%%

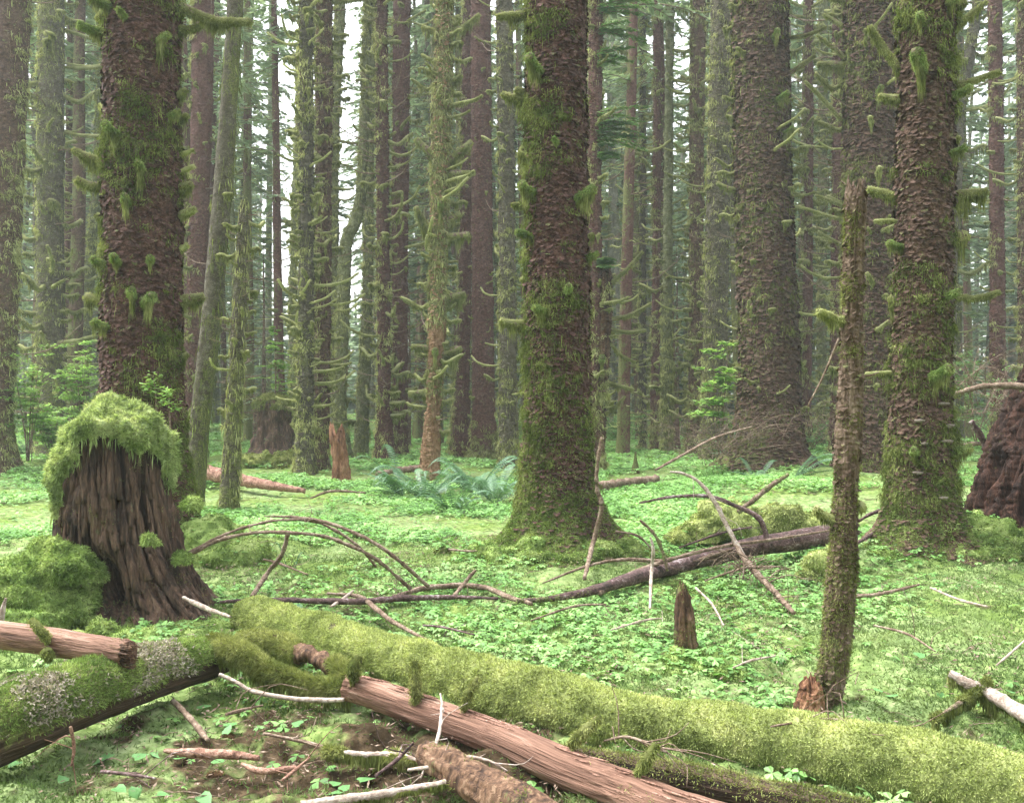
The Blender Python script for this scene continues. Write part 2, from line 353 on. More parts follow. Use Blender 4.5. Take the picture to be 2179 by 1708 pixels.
def build_sorrel():
    L = np.array([(0, 0, 0), (-.42, .5, -.04), (-.34, .9, -.12), (0, .78, .02), (.34, .9, -.12), (.42, .5, -.04)])
    T = np.array([(0, 2, 1), (0, 3, 2), (0, 4, 3), (0, 5, 4)])
    A = Acc()
    def patch(n, y0, y1, size, mult, stems):
        y = np.sqrt(rng.uniform(y0*y0, y1*y1, n)); x = rng.uniform(-1, 1, n)*(.6*y+.8)
        p = np.stack([x, y, 0*x], 1)
        den = fbm(p, 1.1, 3, 61)*2.9+.24+.35*np.exp(-((y-7.2)/2.2)**2)+.25*np.clip((y-9)/4, 0, 1)
        den = np.where((y < 4.9) & (x < 1.0), den-.75, den); den = np.where((y < 5.2) & (x > .6), den-.55, den)
        ok = rng.random(n) < np.clip(den, .03, 1)*mult; x, y = x[ok], y[ok]; k = len(x)
        h = rng.uniform(.03, .11, k)*np.minimum(1, .6+.02*y); z = ground_z(x, y)+h+.01
        s = size*rng.uniform(.4, 1.4, k)
        tilt = rng.normal(size=(k, 2))*.22; a0 = rng.uniform(0, 2*pi, k)
        for j in range(3):
            a = a0+j*2.0944+rng.normal(size=k)*.12
            ca, sa = np.cos(a)[:, None], np.sin(a)[:, None]
            droop = rng.uniform(-.02, .35, k)[:, None]
            lx = L[None, :, 0]*s[:, None]; ly = L[None, :, 1]*s[:, None]; lz = L[None, :, 2]*s[:, None]-ly*droop
            X = ca*lx-sa*ly; Y = sa*lx+ca*ly; Z = lz+X*tilt[:, :1]+Y*tilt[:, 1:]
            V = np.stack([x[:, None]+X, y[:, None]+Y, z[:, None]+Z], -1).reshape(-1, 3)
            A.add(V, (T[None]+np.arange(k)[:, None, None]*6).reshape(-1, 3))
        if stems:
            q = np.stack([x, y, z], 1); b = q+np.stack([rng.normal(size=k)*.015, rng.normal(size=k)*.015, -h-.02], 1); w = np.array([.0015, 0, 0])
            A.add(np.stack([q, b-w, b+w], 1).reshape(-1, 3), (np.arange(k*3)).reshape(-1, 3), 1)
    patch(26000, 3.3, 9.0, .034, 1.0, True)
    patch(90000, 9.0, 17, .042, .9, False)
    patch(90000, 17, 34, .065, .8, False)
    patch(40000, 34, 60, .11, .8, False)
    o = link('wood_sorrel', A.mesh('wood_sorrel', [M['oxalis'], M['moss_dark']], smooth=False)); tag(o, 'three leaved wood sorrel covering the forest floor', 'ground cover', kind='stuff')
build_sorrel()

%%

- [TASK GOAL]: Return the material word for word. Pictures are not part of the copy.

- [EXERCISE RESULT]:
The Blender Python script for this scene continues. Write part 2, from line 353 on. More parts follow. Use Blender 4.5. Take the picture to be 2179 by 1708 pixels.
def build_sorrel():
    L = np.array([(0, 0, 0), (-.42, .5, -.04), (-.34, .9, -.12), (0, .78, .02), (.34, .9, -.12), (.42, .5, -.04)])
    T = np.array([(0, 2, 1), (0, 3, 2), (0, 4, 3), (0, 5, 4)])
    A = Acc()
    def patch(n, y0, y1, size, mult, stems):
        y = np.sqrt(rng.uniform(y0*y0, y1*y1, n)); x = rng.uniform(-1, 1, n)*(.6*y+.8)
        p = np.stack([x, y, 0*x], 1)
        den = fbm(p, 1.1, 3, 61)*2.9+.24+.35*np.exp(-((y-7.2)/2.2)**2)+.25*np.clip((y-9)/4, 0, 1)
        den = np.where((y < 4.9) & (x < 1.0), den-.75, den); den = np.where((y < 5.2) & (x > .6), den-.55, den)
        ok = rng.random(n) < np.clip(den, .03, 1)*mult; x, y = x[ok], y[ok]; k = len(x)
        h = rng.uniform(.03, .11, k)*np.minimum(1, .6+.02*y); z = ground_z(x, y)+h+.01
        s = size*rng.uniform(.4, 1.4, k)
        tilt = rng.normal(size=(k, 2))*.22; a0 = rng.uniform(0, 2*pi, k)
        for j in range(3):
            a = a0+j*2.0944+rng.normal(size=k)*.12
            ca, sa = np.cos(a)[:, None], np.sin(a)[:, None]
            droop = rng.uniform(-.02, .35, k)[:, None]
            lx = L[None, :, 0]*s[:, None]; ly = L[None, :, 1]*s[:, None]; lz = L[None, :, 2]*s[:, None]-ly*droop
            X = ca*lx-sa*ly; Y = sa*lx+ca*ly; Z = lz+X*tilt[:, :1]+Y*tilt[:, 1:]
            V = np.stack([x[:, None]+X, y[:, None]+Y, z[:, None]+Z], -1).reshape(-1, 3)
            A.add(V, (T[None]+np.arange(k)[:, None, None]*6).reshape(-1, 3))
        if stems:
            q = np.stack([x, y, z], 1); b = q+np.stack([rng.normal(size=k)*.015, rng.normal(size=k)*.015, -h-.02], 1); w = np.array([.0015, 0, 0])
            A.add(np.stack([q, b-w, b+w], 1).reshape(-1, 3), (np.arange(k*3)).reshape(-1, 3), 1)
    patch(26000, 3.3, 9.0, .034, 1.0, True)
    patch(90000, 9.0, 17, .042, .9, False)
    patch(90000, 17, 34, .065, .8, False)
    patch(40000, 34, 60, .11, .8, False)
    o = link('wood_sorrel', A.mesh('wood_sorrel', [M['oxalis'], M['moss_dark']], smooth=False)); tag(o, 'three leaved wood sorrel covering the forest floor', 'ground cover', kind='stuff')
build_sorrel()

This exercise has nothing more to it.